Des mauvaises nouvelles, d’accord, mais à quel point ?
Alors, ça y est, des boules de feu vont tomber sur Bercy ? « Il n’y aura pas de banqueroute », calme Jacques Le Cacheux, professeur d’économie à l’université de Pau. « On a vu des taux d’emprunts encore pires en 2012 et ce n’était pas l’apocalypse. La dette française reste l’une des mieux notées au monde, et si elle est certes très importante, d’autres pays en ont une plus conséquente », comme l’Italie. Autre moyen de se rassurer, l’Union européenne. « La Banque centrale est beaucoup plus interventionniste et ne laissera pas tomber sa deuxième économie ». Une leçon durement apprise en 2012, on y revient toujours, lorsque la BCE avait traîné des pieds avant d’enfin rassurer les marchés.

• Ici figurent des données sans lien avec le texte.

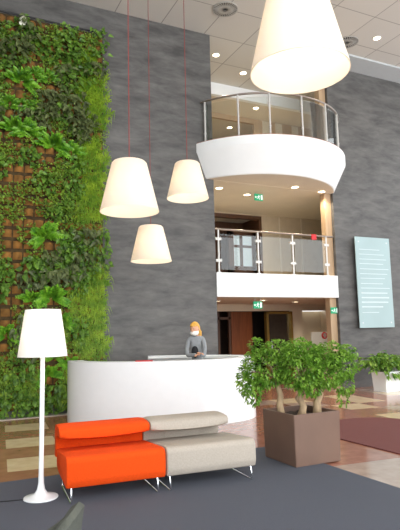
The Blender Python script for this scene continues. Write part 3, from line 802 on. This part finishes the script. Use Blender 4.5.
# ------------------------------------------------------------------ signs
def exit_sign(c, wd, ht, label, hang=0, yaw=0.0):
    t = thing('exit_sign', c, label, 'exit sign', 'green exit signs'); c = V(c)
    b = MB(); b.box((c.x-wd/2, c.y-.012, c.z-ht/2), (c.x+wd/2, c.y+.012, c.z+ht/2), .003); b.build('panel', M['exit'], t)
    u = ht; y0, y1 = c.y-.016, c.y-.011
    f = lambda pts: [(c.x+a*u, c.z+d*u) for a, d in pts]
    b = MB()
    b.prism(f([(.02+.07*math.cos(k*PI/6), .27+.07*math.sin(k*PI/6)) for k in range(12)]), y0, y1, 'y')                 # head
    for q in ([(-.08, .18), (.06, .18), (.02, -.08), (-.12, -.06)], [(.04, .18), (.22, .08), (.2, .02), (.02, .1)], [(-.06, .18), (-.24, .1), (-.22, .03), (-.06, .1)],
              [(.02, -.05), (.14, -.2), (.1, -.36), (.04, -.35), (.06, -.2), (-.08, -.08)], [(-.12, -.06), (-.14, -.2), (-.34, -.26), (-.33, -.2), (-.2, -.15), (-.16, -.02)]):
        b.prism(f(q), y0, y1, 'y')
    b.build('running_figure', M['exit_white'], t)
    b = MB(); b.prism(f([(.34, -.34), (.62, -.34), (.62, .34), (.34, .34)]), y0, y1, 'y'); b.build('doorway_symbol', M['exit_white'], t)
    b = MB(); b.prism(f([(-.66, 0), (-.5, .16), (-.5, .06), (-.36, .06), (-.36, -.06), (-.5, -.06), (-.5, -.16)]), y0, y1, 'y'); b.build('arrow', M['exit_white'], t)
    if hang:
        b = MB()
        for s in (-.3, .3): b.tube([(c.x+s*wd, c.y, c.z+ht/2), (c.x+s*wd, c.y, c.z+ht/2+hang)], .004, 6)
        b.build('hanger', M['steel'], t)
exit_sign((7.88, .6, 5.29), .27, .19, 'green exit sign hanging under the round balcony', .06)
exit_sign((7.60, .4, 2.30), .27, .19, 'green exit sign hanging from the ground floor ceiling', .09)
exit_sign((9.89, .085, 2.13), .25, .17, 'green exit sign fixed on the tan column')
nb = thing('notice_board', (12.0, 3.38, 1.25), 'white board with a red emblem on the ground floor back wall behind the bush', 'notice board')
B((11.55, 3.33, 1.0), (12.32, 3.38, 1.52), 'panel', M['white_paint'], .006, nb)
em = MB(); em.prism([(12.10+.12*math.cos(k*PI/10), 1.40+.12*math.sin(k*PI/10)) for k in range(20)], 3.315, 3.331, 'y'); em.build('red_emblem', M['red'], nb)
em = MB(); em.box((12.065, 3.308, 1.32), (12.135, 3.316, 1.48)); em.box((12.03, 3.308, 1.37), (12.17, 3.316, 1.43)); em.build('white_cross', M['white_paint'], nb)

gs = thing('glass_sign', (11.23, 0, 2.9), 'tall frosted teal glass sign with white lines on the right slate wall', 'sign')
SXL, SXR, SZ0, SZ1 = 10.58, 11.88, 1.63, 4.22
sg = MB(); sg.box((SXL, -.135, SZ0), (SXR, -.11, SZ1), .004); sg.build('glass_pane', M['sign_glass'], gs)
st = MB()
for x in (SXL+.12, SXR-.12):
    for z in (SZ0+.14, SZ1-.14): st.tube([(x, -.14, z), (x, -.001, z)], .022, 12)
st.build('standoff', M['steel'], gs, True, 50)
rows = [(3.86, .018, .7), (3.72, .018, .8), (3.58, .018, .9), (3.45, .02, .7), (3.30, .02, .85), (3.16, .02, .9), (3.03, .02, .8), (2.88, .022, .75), (2.75, .022, .9), (2.61, .035, .92), (2.48, .04, .8), (2.35, .04, .86), (2.22, .04, .7), (2.06, .022, .55)]
for z, hh, ln in rows:
    x = SXL+.12; tx = MB()
    while x < SXL+.12+(SXR-SXL-.24)*ln:
        l = rnd(.08, .24); tx.box((x, -.1385, z-hh/2), (min(x+l, SXR-.1), -.1345, z+hh/2)); x += l+.0
    tx.build('text_line', M['sign_text'], gs)

# ------------------------------------------------------------------ living wall
GX0, GX1, GZ0, GZ1 = -.6, 3.28, .14, 8.64
lw = thing('living_wall', (1.3, 0, .1), 'tall felt panel of ochre planting pockets on the left slate wall', 'green wall')
B((GX0, -.07, GZ0), (GX1, -.001, GZ1), 'felt_panel', M['felt'], .01, lw)
rb = MB(); rb.tube([(GX0, -.10, GZ1+.03), (GX1, -.10, GZ1+.03)], .02, 8); rb.build('irrigation_pipe', M['black'], lw, True)
pk = MB(); nx = 18; pitch_x = (GX1-GX0)/nx; rowsN = 36; pz = (GZ1-GZ0)/rowsN
for j in range(rowsN):
    for i in range(nx):
        cx = GX0+(i+.5)*pitch_x; z0 = GZ0+j*pz
        vs = []; fs = []; n = 6
        for a in range(n+1):
            x = cx+(a/n-.5)*pitch_x*.86; g = math.sin(PI*a/n)
            vs += [(x, -.072-.02*g, z0+.01), (x, -.075-.085*g, z0+pz*.45), (x, -.075-.07*g, z0+pz*.7), (x, -.07, z0+pz*.72)]
        for a in range(n):
            for q in range(3): fs.append((a*4+q, a*4+4+q, a*4+5+q, a*4+1+q))
        pk.add(vs, fs)
o = pk.build('felt_pockets', M['pocket'], lw, True, 80); o['kind'] = 'stuff'

# plant meshes: origin at the pocket, growing out along -y
def clump(kind, seed):
    random.seed(seed); b = MB()
    if kind == 'ivy':
        for k in range(34):
            p = V((rnd(-.17, .17), -.02-rnd(0, .13), rnd(-.17, .17))); l = rnd(.075, .125)
            b.leaf(p, (rnd(-1, 1), -rnd(.2, .9), rnd(-1, .5)), (0, -1, .4), l, l*.85, .3)
    elif kind == 'small':
        for k in range(90):
            p = V((rnd(-.17, .17), -.02-rnd(0, .12), rnd(-.18, .18))); l = rnd(.035, .06)
            b.leaf(p, (rnd(-1, 1), -rnd(.2, .9), rnd(-1, .7)), (0, -1, .4), l, l*.8, .2)
    elif kind == 'fern':
        for k in range(30):
            a = rnd(-.15, 1.15)*PI; L0 = rnd(.16, .32); d = V((math.cos(a), -rnd(.35, 1.1), math.sin(a)*.9)).normalized()
            pts = [d*L0*u + V((0, 0, -.3*L0*u*u)) for u in (0, .2, .4, .6, .8, 1)]
            for i in range(5):
                dd = (pts[i+1]-pts[i]).normalized(); s = dd.cross(V((0, -1, .3))).normalized()
                wd = .062*math.sin(PI*(.2+.75*(i/5)))
                for sg in (-1, 1):
                    for h in (0, .5):
                        q = pts[i].lerp(pts[i+1], h); b.leaf(q, s*sg+dd*.9, (0, -1, .5), wd*.95, wd*.6, .15)
    elif kind == 'grass':
        for k in range(150):
            p = V((rnd(-.15, .15), -.02-rnd(0, .06), rnd(-.10, .16))); d = V((rnd(-.7, .7), -rnd(.2, .8), rnd(-.3, .8))).normalized(); l = rnd(.10, .2)
            s = d.cross(V((0, -1, .2))).normalized()*.006; q = p+d*l*.5; e = p+d*l*.75-V((0, 0, l*.75))
            b.add([p-s, p+s, q+s, e, q-s], [(0, 1, 2, 4), (4, 2, 3)])
    else:
        for k in range(26):
            p = V((rnd(-.18, .18), -.03-rnd(0, .15), rnd(-.16, .16))); l = rnd(.11, .18)
            b.leaf(p, (rnd(-1, 1), -rnd(.3, .8), rnd(-1, .1)), (0, -1, .6), l, l*.55, .45)
    b.tube([(-.15, -.05, .08), (-.05, -.07, -.03), (.05, -.06, .04), (.15, -.05, -.08)], .005, 5)
    b.open = True
    return b
KN = {'ivy': ('ivy_plant', M['ivy'], 'dark green heart leaved climber growing in the green wall', 'climber', 'dark climbers of the green wall'),
      'small': ('creeping_fig', M['small'], 'small leaved mid green creeper growing in the green wall', 'creeper', 'small leaved creepers of the green wall'),
      'fern': ('fern', M['fern'], 'bright green fern with long fronds growing in the green wall', 'fern', 'bright ferns of the green wall'),
      'grass': ('grass_tuft', M['grass'], 'yellow green fine grassy tuft along the edge of the green wall', 'grass', 'grassy tufts of the green wall'),
      'heuch': ('coral_bells', M['heuch'], 'dusky grey green broad leaved plant growing in the green wall', 'plant', 'dusky leafy plants of the green wall')}
VAR = {k: [clump(k, 100*i+hash_i).mesh(KN[k][0], KN[k][1]) for i in range(1, 5)] for hash_i, k in enumerate(KN)}
random.seed(11)
def plant(kind, x, z, s=1.0, label=None, group=True):
    nm, m, lb, ct, gr = KN[kind]
    o = bpy.data.objects.new(nm, random.choice(VAR[kind])); COL.objects.link(o)
    o.location = (x, -.075, z); o.rotation_euler = (0, rnd(-.35, .35), 0); o.scale = (s*random.choice((-1, 1)) if False else s,)*3
    tag(o, label or lb, ct, gr if group else None); return o
def W(px, py):      # measured spots on the wall, metres
    d = Fw*FPX + Rt*(px-200) - Up*(py-265); q = CAM + d*((-.12-CAM.y)/d.y); return q.x, q.z
taken = []
for px_, py_, s, lab in ((22, 82, 1.25, 'bright fern below the white bloom at the top left of the green wall'), (14, 128, 1.15, None), (26, 132, 1.2, None), (53, 146, 1.35, 'large bright fern left of the cone pendant nearest the green wall'), (70, 152, 1.0, None),
                        (45, 237, 1.3, 'large bright fern at mid height of the green wall'), (52, 298, 1.3, 'bright fern just above the floor lamp shade'), (32, 300, 1.0, None), (6, 335, 1.0, None), (48, 375, 1.0, None), (70, 365, .9, None), (10, 105, .9, None), (34, 76, .9, None)):
    x, z = W(px_, py_); plant('fern', x, z, s*1.3, lab); taken.append((x, z, .26*s))
def kind_at(px_, py_):
    if py_ < 70:
        if 75 < px_ < 92: return 'grass' if random.random() < .35 else 'small'
        return random.choice(('ivy', 'small', 'heuch', 'ivy', 'small', None))
    if px_ > 80 and (75 < py_ < 125 or 145 < py_ < 235 or 280 < py_ < 365): return 'grass'
    if px_ > 92: return random.choice(('grass', 'small', 'ivy'))
    if px_ > 55 and 70 < py_ < 140: return random.choice(('heuch', 'heuch', 'ivy', 'small'))
    if px_ < 42 and 170 < py_ < 262: return random.choice((None, None, None, None, 'small'))
    if px_ < 66 and 158 < py_ < 205: return random.choice((None, None, 'small', 'small', 'ivy'))
    if px_ > 40 and 165 < py_ < 235: return random.choice(('heuch', 'ivy', 'small', 'ivy'))
    if px_ > 40 and 238 < py_ < 300: return random.choice(('ivy', 'ivy', 'heuch'))
    if px_ > 62 and py_ > 300: return random.choice(('ivy', 'grass', 'small'))
    if py_ > 375: return random.choice(('grass', 'small', 'ivy'))
    return random.choice(('small', 'small', 'ivy', 'ivy', 'heuch', 'fern', None, None, None))
zz = GZ0+.10; row = 0
while zz < GZ1-.02:
    xx = GX0+.12+(row % 2)*.11
    while xx < GX1-.02:
        x = xx+rnd(-.06, .06); z = zz+rnd(-.06, .06)
        px_ = (x-1.0)/2.33*104; py_ = 413-(z-.08)*(48.5-.037*px_)
        k = kind_at(px_, py_)
        if k and not any(abs(x-a) < r and abs(z-c) < r for a, c, r in taken): plant(k, min(x, GX1-.06), min(z, GZ1-.1), rnd(.85, 1.3))
        xx += .225
    zz += .235; row += 1
# white peace lily bloom near the top
fx, fz = W(21, 25)
pk = thing('peace_lily', (fx, -.08, fz-.2), 'single white bloom at the top left of the green wall', 'flower')
b = MB(); b.leaf((fx, -.22, fz-.1), (.15, -.3, 1), (0, -1, .3), .26, .17, .0, fold=.08); b.build('petal', M['petal'], pk, True)
b = MB(); b.tube([(fx, -.08, fz-.35), (fx, -.18, fz-.22), (fx, -.22, fz-.09), (fx+.01, -.24, fz+.02)], [.007, .006, .008, .007], 8); b.build('stem', M['fern'], pk, True)

# ------------------------------------------------------------------ tub chair in the near left corner
ch = thing('tub_chair', (.43, -8.50, .012), 'dark olive grey tub chair at the bottom left corner', 'chair')
a0 = math.atan2(Rt.y, Rt.x)           # the back stands on the side towards the sofa
CC = V((.43, -8.50, .012)); n = 40; RC = .31
vs = []; fs = []
for i in range(n+1):
    u = -1+2*i/n; a = a0+u*math.radians(125); h = .37+.315*max(0, math.cos(u*PI/2))**2.6
    d = V((math.cos(a), math.sin(a), 0)); k = 6
    for j in range(k+1):
        zz = .30+(h-.30)*j/k; rr = RC+.05*(j/k)-.0
        vs.append(CC+d*rr+V((0, 0, zz)))
    vs.append(CC+d*(RC+.02)+V((0, 0, h+.022)))
    for j in range(k, -1, -1):
        zz = .30+(h-.30)*j/k; rr = RC-.06+.04*(j/k); vs.append(CC+d*rr+V((0, 0, zz)))
k2 = 15
for i in range(n):
    for j in range(k2): fs.append((i*k2+j, (i+1)*k2+j, (i+1)*k2+(j+1) % k2, i*k2+(j+1) % k2))
fs += [tuple(range(k2)), tuple(n*k2+j for j in reversed(range(k2)))]
b = MB(); b.add(vs, fs); b.build('backrest', M['chair'], ch, True, 60)
b = MB(); b.lathe([(0, .30), (.27, .30), (.30, .33), (.30, .40), (.27, .43), (0, .44)], 40, CC); b.build('seat', M['chair'], ch, True, 50)
for k in range(4):
    a = a0+PI/4+k*PI/2; d = V((math.cos(a), math.sin(a), 0)); b = MB(); b.tube([CC+d*.20+V((0, 0, .31)), CC+d*.25], [.016, .011], 10); b.build('leg', M['chrome'], ch, True)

Mais attention : « la France joue sans cesse avec le feu et il faut arrêter de se penser intouchable », prévient Stéphanie Villers.
Quant aux taux qui sont désormais au-dessus de la Grèce, « on parle de la Grèce actuelle et non de la situation à l’époque », rappelle Jacques Le Cacheux. « C’est un symbole qui doit faire réagir, mais dépasser la Grece ne veut rien dire en soi », poursuit Anne Sophie Alsif.
Reste que sans signifier la mort de tous les premiers nés du pays, la censure du gouvernement serait un mauvais scénario pour le consommateur lambda. « Qu’on soit clairs : il n’y aura pas davantage de pouvoir d’achat ou de services publics en cas de crise financière », explique Anne Sophie Alsif. « Les impôts risquent d’augmenter fortement, et les taux d’intérêt pour les particuliers suivront ceux de la France », complète Stéphanie Villers. Pas l’apocalypse, mais pas le paradis.